Between losing to the Miami Heat without Tyler Herro and Bam Adebayo just a few days before getting taken down by a Charlotte Hornets team that didn't have LaMelo Ball, the Raptors are one of the toughest and most inconsistent watches on a nightly basis throughout the association.

It doesn't take a masterful basketball mind to see that this team has problems. After all, how is it that a big three of Pascal Siakam, Scottie Barnes, and OG Anunoby so consistently failed to gel and start winning games?
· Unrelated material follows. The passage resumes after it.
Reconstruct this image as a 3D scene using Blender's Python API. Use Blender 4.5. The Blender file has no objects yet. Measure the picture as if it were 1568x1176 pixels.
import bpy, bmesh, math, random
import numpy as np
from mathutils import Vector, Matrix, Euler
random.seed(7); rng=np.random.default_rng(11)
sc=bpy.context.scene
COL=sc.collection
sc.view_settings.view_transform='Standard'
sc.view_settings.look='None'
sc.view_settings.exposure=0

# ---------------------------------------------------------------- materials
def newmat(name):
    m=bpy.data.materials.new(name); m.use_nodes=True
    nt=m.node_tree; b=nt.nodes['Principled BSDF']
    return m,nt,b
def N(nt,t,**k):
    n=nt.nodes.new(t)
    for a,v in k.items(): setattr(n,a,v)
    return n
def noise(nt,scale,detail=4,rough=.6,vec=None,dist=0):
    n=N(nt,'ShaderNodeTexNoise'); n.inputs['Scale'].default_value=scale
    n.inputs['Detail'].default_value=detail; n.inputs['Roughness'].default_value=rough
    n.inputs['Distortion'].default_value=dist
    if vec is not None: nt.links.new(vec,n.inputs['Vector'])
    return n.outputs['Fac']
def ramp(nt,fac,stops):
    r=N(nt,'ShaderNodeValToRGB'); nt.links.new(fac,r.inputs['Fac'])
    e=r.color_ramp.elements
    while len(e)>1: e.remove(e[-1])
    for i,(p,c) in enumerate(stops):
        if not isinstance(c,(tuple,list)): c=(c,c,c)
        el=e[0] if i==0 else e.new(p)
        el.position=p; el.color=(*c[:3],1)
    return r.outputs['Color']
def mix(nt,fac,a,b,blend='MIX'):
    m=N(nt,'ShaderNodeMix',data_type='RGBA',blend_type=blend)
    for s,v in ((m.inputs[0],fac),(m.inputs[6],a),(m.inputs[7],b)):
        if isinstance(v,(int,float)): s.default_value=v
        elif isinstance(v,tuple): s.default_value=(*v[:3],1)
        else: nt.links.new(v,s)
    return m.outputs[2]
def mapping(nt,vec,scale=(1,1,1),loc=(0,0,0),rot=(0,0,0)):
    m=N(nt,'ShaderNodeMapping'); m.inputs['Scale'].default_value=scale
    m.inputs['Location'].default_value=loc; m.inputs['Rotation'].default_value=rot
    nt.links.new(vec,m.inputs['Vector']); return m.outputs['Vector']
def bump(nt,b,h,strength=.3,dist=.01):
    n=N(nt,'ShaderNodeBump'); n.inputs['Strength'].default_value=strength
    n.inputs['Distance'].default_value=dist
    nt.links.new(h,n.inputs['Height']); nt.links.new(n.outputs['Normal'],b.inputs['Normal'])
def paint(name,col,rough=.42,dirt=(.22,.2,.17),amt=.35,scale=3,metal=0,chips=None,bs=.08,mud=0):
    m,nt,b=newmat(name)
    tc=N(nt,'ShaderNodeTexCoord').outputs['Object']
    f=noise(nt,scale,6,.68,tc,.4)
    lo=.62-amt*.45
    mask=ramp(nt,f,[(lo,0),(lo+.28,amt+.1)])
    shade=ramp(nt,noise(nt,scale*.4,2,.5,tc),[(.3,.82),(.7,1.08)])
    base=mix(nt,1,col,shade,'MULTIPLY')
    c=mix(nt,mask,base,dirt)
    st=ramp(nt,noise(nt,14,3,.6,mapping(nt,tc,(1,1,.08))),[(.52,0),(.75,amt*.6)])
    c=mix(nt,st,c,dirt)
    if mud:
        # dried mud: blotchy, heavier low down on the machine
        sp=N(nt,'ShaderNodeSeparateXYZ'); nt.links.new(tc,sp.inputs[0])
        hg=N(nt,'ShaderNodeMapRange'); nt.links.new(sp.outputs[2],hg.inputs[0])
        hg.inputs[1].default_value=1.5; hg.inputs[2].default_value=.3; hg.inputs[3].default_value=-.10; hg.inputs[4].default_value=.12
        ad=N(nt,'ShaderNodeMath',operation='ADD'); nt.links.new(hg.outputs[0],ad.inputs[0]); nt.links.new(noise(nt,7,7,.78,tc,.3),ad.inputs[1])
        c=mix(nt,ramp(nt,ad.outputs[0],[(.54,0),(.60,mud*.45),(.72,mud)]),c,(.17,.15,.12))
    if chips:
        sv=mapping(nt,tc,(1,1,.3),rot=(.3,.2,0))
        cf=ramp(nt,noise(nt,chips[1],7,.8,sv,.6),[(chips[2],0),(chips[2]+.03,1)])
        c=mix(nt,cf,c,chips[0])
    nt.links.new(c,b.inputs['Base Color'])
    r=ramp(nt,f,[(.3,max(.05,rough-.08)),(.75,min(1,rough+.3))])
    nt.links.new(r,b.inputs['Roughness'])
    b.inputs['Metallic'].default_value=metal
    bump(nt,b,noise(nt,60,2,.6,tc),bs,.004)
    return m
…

Some deep-rooted problems are clearly limiting this team.

While Darko Rajakovic deserves some of the blame for what has been a general inability to adapt and some puzzling decisions in the heat of the moment, Masai Ujiri and the rest of the Raptors' front office also need to be raked over the coals. There are more problems on this Raptors team than there were at the start of the year.

3 biggest problems with the Toronto Raptors in 2023.

3. Lack of shooting

This was a problem for years, and Masai Ujiri didn't do much to fix it this offseason. Dennis Schroder isn't anything more than an average shooter from an efficiency point of view, Gary Trent Jr. has regressed hard this season, and both frontcourt starters in Siakam and Jakob Poeltl are complete non-factors from deep.

The worst part about the lack of shooting on this team is that Ujiri tried to fix this in the offseason by retaining Otto Porter Jr. amid trade talk, drafting Gradey Dick, and signing Jalen McDaniels. After 22 games, Porter is injured again, McDaniels is out of the rotation, and Dick is down in the G League with Raptors 905.

The Toronto Raptors still have few solid shooters.

While Barnes has made some noteworthy positive strides in this area, it's also fair to acknowledge that his admittedly impressive improvement is nowhere near big enough to overcome half of his teammates either regressing or flatlining in this area.

Banking on good internal development isn't a terrible idea, but the fact that Ujiri seemed to believe adding Rajakovic and hoping his developmental magic would somehow fix everything is baffling. Yet again, the Raptors are suffering because of Ujiri's optimism.